Restate the listing that follows word for word, without its pictures.

======== Collected material

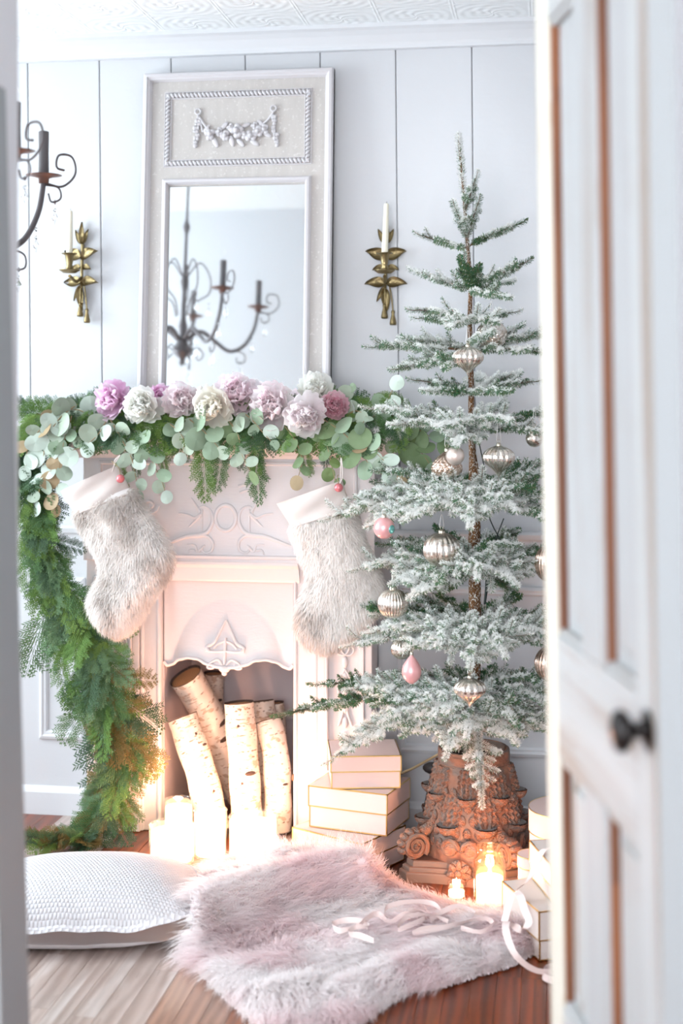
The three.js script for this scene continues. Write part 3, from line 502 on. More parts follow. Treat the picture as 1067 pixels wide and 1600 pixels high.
log('short birch stub with dark bark behind the curved log', [onFloor(440, -0.13, 0.01), W(437, 1180, -0.13), W(432, 1098, -0.13)], 0.027, 0.025, 7, [[0.7, 2.3, 0.012], [0.85, 2.6, 0.01]]);

// ================================================================ lit candles: glass holders, wax, flame and the light of the flame
const clearGlass = phys(0xffffff, 0, { transmission: 1, thickness: 0, ior: 1.7, name: 'clear_glass' });
const jarGlass = phys(new THREE.Color(1, 0.93, 0.82), 0, { transmission: 1, thickness: 0, ior: 1.8, name: 'jar_glass' });
const glowWax = phys(new THREE.Color(0.9, 0.8, 0.62), 0.5, { emissive: new THREE.Color(1, 0.74, 0.42), emissiveIntensity: 3.2, name: 'candle_lit_wax' });
const flameM = std(new THREE.Color(1, 0.8, 0.5), 0.6, { emissive: new THREE.Color(1, 0.66, 0.26), emissiveIntensity: 22, name: 'flame' }), wickM = std(0x1c1410, 0.9);
const flameGeo = lathe([[0, 0], [0.0035, 0.003], [0.005, 0.009], [0.004, 0.017], [0.0015, 0.026], [0, 0.032]], 14);
function flame(g, x, y, z, power) {
  part(g, 'wick', tube([V(x, y - 0.006, z), V(x, y + 0.004, z)], 0.0008, 3, 5), wickM);
  part(g, 'flame', flameGeo.clone().translate(x, y + 0.002, z), flameM);
  const l = new THREE.PointLight(new THREE.Color(1, 0.49, 0.32), power * 0.7, 0, 2); l.position.set(x, y + 0.014, z); l.castShadow = true; l.shadow.radius = 0.6; l.name = 'candle_light'; g.add(l);
}
function jarCandle(label, at, r, h, fill, power) {
  const g = thing('jar_candle', label, 'candle', at, 0, 'lit candles in glass jars before the fireplace');
  part(g, 'glass_jar', lathe([[0, 0.001], [r - 0.003, 0.001], [r, 0.005], [r, h - 0.012], [r - 0.001, h - 0.006], [r + 0.0015, h - 0.002], [r, h], [r - 0.002, h - 0.001], [r - 0.003, h - 0.006], [r - 0.003, 0.008], [0, 0.006]], 36), clearGlass, 'clear glass jar');
  part(g, 'wax', lathe([[0, 0.008], [r - 0.006, 0.009], [r - 0.005, 0.014], [r - 0.005, h * fill + 0.002], [r - 0.009, h * fill - 0.001], [r * 0.4, h * fill - 0.005], [0, h * fill - 0.006]], 32), glowWax, 'glowing wax');
  flame(g, 0, h * fill - 0.004, 0, power);
}
const jarAt = (px, d) => { const p = A(px, 1300, d); return V(p.x, 0, p.z); };
jarCandle('wide lit jar candle at the front left of the hearth', jarAt(268, 4.0), 0.064, 0.108, 0.8, 0.3);
jarCandle('narrow taller lit jar candle behind the wide left one', jarAt(279, 4.125), 0.044, 0.142, 0.84, 0.3);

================

→ **The completed task**:
The three.js script for this scene continues. Write part 3, from line 502 on. More parts follow. Treat the picture as 1067 pixels wide and 1600 pixels high.
log('short birch stub with dark bark behind the curved log', [onFloor(440, -0.13, 0.01), W(437, 1180, -0.13), W(432, 1098, -0.13)], 0.027, 0.025, 7, [[0.7, 2.3, 0.012], [0.85, 2.6, 0.01]]);

// ================================================================ lit candles: glass holders, wax, flame and the light of the flame
const clearGlass = phys(0xffffff, 0, { transmission: 1, thickness: 0, ior: 1.7, name: 'clear_glass' });
const jarGlass = phys(new THREE.Color(1, 0.93, 0.82), 0, { transmission: 1, thickness: 0, ior: 1.8, name: 'jar_glass' });
const glowWax = phys(new THREE.Color(0.9, 0.8, 0.62), 0.5, { emissive: new THREE.Color(1, 0.74, 0.42), emissiveIntensity: 3.2, name: 'candle_lit_wax' });
const flameM = std(new THREE.Color(1, 0.8, 0.5), 0.6, { emissive: new THREE.Color(1, 0.66, 0.26), emissiveIntensity: 22, name: 'flame' }), wickM = std(0x1c1410, 0.9);
const flameGeo = lathe([[0, 0], [0.0035, 0.003], [0.005, 0.009], [0.004, 0.017], [0.0015, 0.026], [0, 0.032]], 14);
function flame(g, x, y, z, power) {
  part(g, 'wick', tube([V(x, y - 0.006, z), V(x, y + 0.004, z)], 0.0008, 3, 5), wickM);
  part(g, 'flame', flameGeo.clone().translate(x, y + 0.002, z), flameM);
  const l = new THREE.PointLight(new THREE.Color(1, 0.49, 0.32), power * 0.7, 0, 2); l.position.set(x, y + 0.014, z); l.castShadow = true; l.shadow.radius = 0.6; l.name = 'candle_light'; g.add(l);
}
function jarCandle(label, at, r, h, fill, power) {
  const g = thing('jar_candle', label, 'candle', at, 0, 'lit candles in glass jars before the fireplace');
  part(g, 'glass_jar', lathe([[0, 0.001], [r - 0.003, 0.001], [r, 0.005], [r, h - 0.012], [r - 0.001, h - 0.006], [r + 0.0015, h - 0.002], [r, h], [r - 0.002, h - 0.001], [r - 0.003, h - 0.006], [r - 0.003, 0.008], [0, 0.006]], 36), clearGlass, 'clear glass jar');
  part(g, 'wax', lathe([[0, 0.008], [r - 0.006, 0.009], [r - 0.005, 0.014], [r - 0.005, h * fill + 0.002], [r - 0.009, h * fill - 0.001], [r * 0.4, h * fill - 0.005], [0, h * fill - 0.006]], 32), glowWax, 'glowing wax');
  flame(g, 0, h * fill - 0.004, 0, power);
}
const jarAt = (px, d) => { const p = A(px, 1300, d); return V(p.x, 0, p.z); };
jarCandle('wide lit jar candle at the front left of the hearth', jarAt(268, 4.0), 0.064, 0.108, 0.8, 0.3);
jarCandle('narrow taller lit jar candle behind the wide left one', jarAt(279, 4.125), 0.044, 0.142, 0.84, 0.3);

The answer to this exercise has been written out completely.